Enforcement in France
In January 2022, the CNIL fined Google €150 million and Facebook €60 million for making it difficult for users to refuse cookies — the "Accept" button was prominent but refusing required multiple clicks. This landmark enforcement against dark-pattern cookie banners set the standard across Europe.
Official resources
The CNIL is Europe's most active cookie enforcer
France's data protection authority is the Commission Nationale de l'Informatique et des Libertés (CNIL). Marie-Laure Denis has been its chair since February 2019, reappointed for a second term in January 2024 that runs until 2029.
Between December 2020 and September 2025 the CNIL has issued more than €700 million in cookie-specific fines.
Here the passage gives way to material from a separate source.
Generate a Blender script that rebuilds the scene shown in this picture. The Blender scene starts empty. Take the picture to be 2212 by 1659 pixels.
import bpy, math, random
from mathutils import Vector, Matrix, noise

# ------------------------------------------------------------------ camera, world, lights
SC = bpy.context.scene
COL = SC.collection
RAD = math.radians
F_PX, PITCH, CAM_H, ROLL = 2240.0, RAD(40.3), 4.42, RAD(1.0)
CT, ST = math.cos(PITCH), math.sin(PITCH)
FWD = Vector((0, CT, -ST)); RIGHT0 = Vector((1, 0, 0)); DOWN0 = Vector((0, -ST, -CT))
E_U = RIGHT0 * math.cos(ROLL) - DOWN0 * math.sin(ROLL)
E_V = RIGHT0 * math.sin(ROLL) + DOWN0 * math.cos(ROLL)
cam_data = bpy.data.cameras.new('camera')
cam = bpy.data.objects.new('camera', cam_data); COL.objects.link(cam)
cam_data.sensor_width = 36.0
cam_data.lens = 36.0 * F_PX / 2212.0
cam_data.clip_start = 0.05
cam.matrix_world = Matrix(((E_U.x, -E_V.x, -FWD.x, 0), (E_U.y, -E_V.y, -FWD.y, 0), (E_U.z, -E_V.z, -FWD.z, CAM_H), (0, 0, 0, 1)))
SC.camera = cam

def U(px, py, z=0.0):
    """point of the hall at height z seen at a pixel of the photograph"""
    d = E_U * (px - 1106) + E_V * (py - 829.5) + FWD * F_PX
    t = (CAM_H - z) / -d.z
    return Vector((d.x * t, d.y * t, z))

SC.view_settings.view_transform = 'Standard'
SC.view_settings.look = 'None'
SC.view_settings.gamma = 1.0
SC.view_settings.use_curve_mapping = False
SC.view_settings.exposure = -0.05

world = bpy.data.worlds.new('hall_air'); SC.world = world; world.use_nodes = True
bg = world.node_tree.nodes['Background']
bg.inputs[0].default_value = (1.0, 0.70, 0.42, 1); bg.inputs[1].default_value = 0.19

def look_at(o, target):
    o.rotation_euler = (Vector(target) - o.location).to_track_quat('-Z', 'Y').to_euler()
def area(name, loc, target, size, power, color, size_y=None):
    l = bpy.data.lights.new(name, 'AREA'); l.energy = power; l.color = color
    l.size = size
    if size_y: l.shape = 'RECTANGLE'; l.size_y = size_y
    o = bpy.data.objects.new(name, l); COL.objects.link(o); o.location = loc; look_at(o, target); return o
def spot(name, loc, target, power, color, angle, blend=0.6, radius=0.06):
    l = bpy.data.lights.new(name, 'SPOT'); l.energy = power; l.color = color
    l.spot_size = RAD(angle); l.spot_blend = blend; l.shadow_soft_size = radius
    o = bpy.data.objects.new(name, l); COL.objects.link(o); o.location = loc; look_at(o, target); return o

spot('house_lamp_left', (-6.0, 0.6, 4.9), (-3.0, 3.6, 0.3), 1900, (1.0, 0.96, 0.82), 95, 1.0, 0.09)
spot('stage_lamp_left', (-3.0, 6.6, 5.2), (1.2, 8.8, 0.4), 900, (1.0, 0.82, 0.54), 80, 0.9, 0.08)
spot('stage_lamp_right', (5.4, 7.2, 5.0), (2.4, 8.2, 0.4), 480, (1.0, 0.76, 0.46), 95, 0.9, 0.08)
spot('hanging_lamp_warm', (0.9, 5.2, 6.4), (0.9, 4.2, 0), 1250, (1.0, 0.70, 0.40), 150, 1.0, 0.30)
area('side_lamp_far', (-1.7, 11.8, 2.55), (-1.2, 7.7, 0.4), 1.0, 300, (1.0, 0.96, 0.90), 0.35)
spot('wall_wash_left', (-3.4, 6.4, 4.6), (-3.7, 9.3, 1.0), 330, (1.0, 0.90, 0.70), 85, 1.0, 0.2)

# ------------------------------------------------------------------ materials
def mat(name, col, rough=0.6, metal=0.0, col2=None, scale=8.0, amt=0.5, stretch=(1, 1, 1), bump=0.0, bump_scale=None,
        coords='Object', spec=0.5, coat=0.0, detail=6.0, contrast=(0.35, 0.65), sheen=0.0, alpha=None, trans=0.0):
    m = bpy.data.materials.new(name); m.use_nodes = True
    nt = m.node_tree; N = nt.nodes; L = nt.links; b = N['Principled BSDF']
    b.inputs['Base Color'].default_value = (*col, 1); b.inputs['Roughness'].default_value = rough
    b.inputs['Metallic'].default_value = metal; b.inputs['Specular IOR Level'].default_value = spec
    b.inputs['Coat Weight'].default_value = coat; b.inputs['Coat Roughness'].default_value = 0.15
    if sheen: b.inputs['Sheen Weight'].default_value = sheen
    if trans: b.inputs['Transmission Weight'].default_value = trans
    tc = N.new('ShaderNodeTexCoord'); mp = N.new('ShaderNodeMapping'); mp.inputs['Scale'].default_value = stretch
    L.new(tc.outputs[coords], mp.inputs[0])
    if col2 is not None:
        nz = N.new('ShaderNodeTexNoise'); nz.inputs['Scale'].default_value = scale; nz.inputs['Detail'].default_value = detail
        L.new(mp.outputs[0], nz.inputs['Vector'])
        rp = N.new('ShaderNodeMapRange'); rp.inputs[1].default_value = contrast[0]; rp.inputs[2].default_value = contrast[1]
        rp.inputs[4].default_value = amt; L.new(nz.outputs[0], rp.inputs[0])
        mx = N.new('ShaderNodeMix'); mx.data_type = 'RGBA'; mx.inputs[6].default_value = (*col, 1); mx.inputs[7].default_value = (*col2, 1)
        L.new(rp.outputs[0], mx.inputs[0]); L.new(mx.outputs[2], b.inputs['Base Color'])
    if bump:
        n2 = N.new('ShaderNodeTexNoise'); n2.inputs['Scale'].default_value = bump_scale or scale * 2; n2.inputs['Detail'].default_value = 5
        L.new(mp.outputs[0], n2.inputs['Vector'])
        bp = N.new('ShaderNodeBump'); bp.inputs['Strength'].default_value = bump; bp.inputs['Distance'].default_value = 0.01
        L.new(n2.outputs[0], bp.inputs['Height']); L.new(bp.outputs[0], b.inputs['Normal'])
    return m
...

The headline cases every Irish business should know about:
- Google LLC and Google Ireland, €100M in December 2020 (decision SAN-2020-012) for ad cookies placed without consent on google.fr
- Amazon Europe Core, €35M in December 2020 (SAN-2020-013), upheld by the Conseil d'État in June 2022
- Google again, €150M in December 2021 (SAN-2021-023), reject was harder than accept
- Facebook Ireland, €60M in December 2021 (SAN-2021-024), same pattern
- Microsoft Ireland, €60M in December 2022 (SAN-2022-023) on bing.com
- Criteo, €40M in June 2023 (SAN-2023-009), upheld by the Conseil d'État in March 2026
- Yahoo EMEA, €10M in December 2023 (SAN-2023-024), upheld by the Conseil d'État in October 2025
- Google LLC and Google Ireland, €325M in September 2025 (SAN-2025-004) on Gmail advertising practices
The legal basis for all of these is Article 82 of the French Loi Informatique et Libertés, which transposes the ePrivacy Directive. The Conseil d'État confirmed in January 2022 that the GDPR one-stop-shop doesn't apply to cookie placement operations. That's why the CNIL keeps competence over Google Ireland and Meta Ireland even though Dublin is their EU seat.
What the CNIL expects from a cookie banner
The operational rules come from two CNIL texts, both dated 17 September 2020. Délibération 2020-091 sets the binding guidelines. Délibération 2020-092 gives practical recommendations.
Six concrete requirements for an Irish site targeting French visitors:
Consent before any non-essential cookie fires. Google Analytics, Meta Pixel, TikTok Pixel, retargeting tags, all of them must wait for an explicit click.
Reject must be as easy as accept. That means same visual weight, same position in the banner, same number of clicks. A prominent "Accept all" button next to a tiny "Settings" link fails this test.
Granular purpose consent. Bundling analytics with advertising under one "Accept" button is non-compliant. The user must be able to consent to analytics and refuse advertising.
Proof of consent. You must be able to produce, six months later, evidence that user X consented to purpose Y at time T. CMPs store this automatically. Homemade banners usually don't.
Clear identification of recipients. The list of third parties that receive data must be accessible from the banner in one or two clicks. "Our partners" isn't enough.
Consent renewal. The CNIL recommends renewing consent every six months maximum. A user who clicked accept in June should see the banner again by December.
An Irish SaaS selling to French SMEs that ignores this gets complaints routed through the DPC to the CNIL. In practice the CNIL handles the investigation itself because cookies fall under ePrivacy.
Beyond cookies, dark patterns and accessibility
Two other French regulations catch Irish sites by surprise.
Dark patterns. The CNIL is one of the European DPAs most willing to call out deceptive UX as a GDPR violation. In the Google and Meta cases, the "reject" button being harder to find than "accept" was itself the violation. The CNIL applies the EDPB dark pattern taxonomy with a strict hand.
Accessibility. The Référentiel Général d'Amélioration de l'Accessibilité (RGAA) applies to public sector sites and to private sites above certain revenue thresholds under the European Accessibility Act transposition. For an Irish B2C site with French customers, the EAA became enforceable on 28 June 2025. If your turnover exceeds €2 million and you sell to French consumers, RGAA 4.1 is your reference.
The DGCCRF, France's consumer protection body, also enforces sections of the Code de la consommation that overlap with GDPR. Pricing transparency under the Omnibus directive transposition applies to any site selling in France. If you display "-30%" the reference price must be the lowest price you charged in the previous 30 days.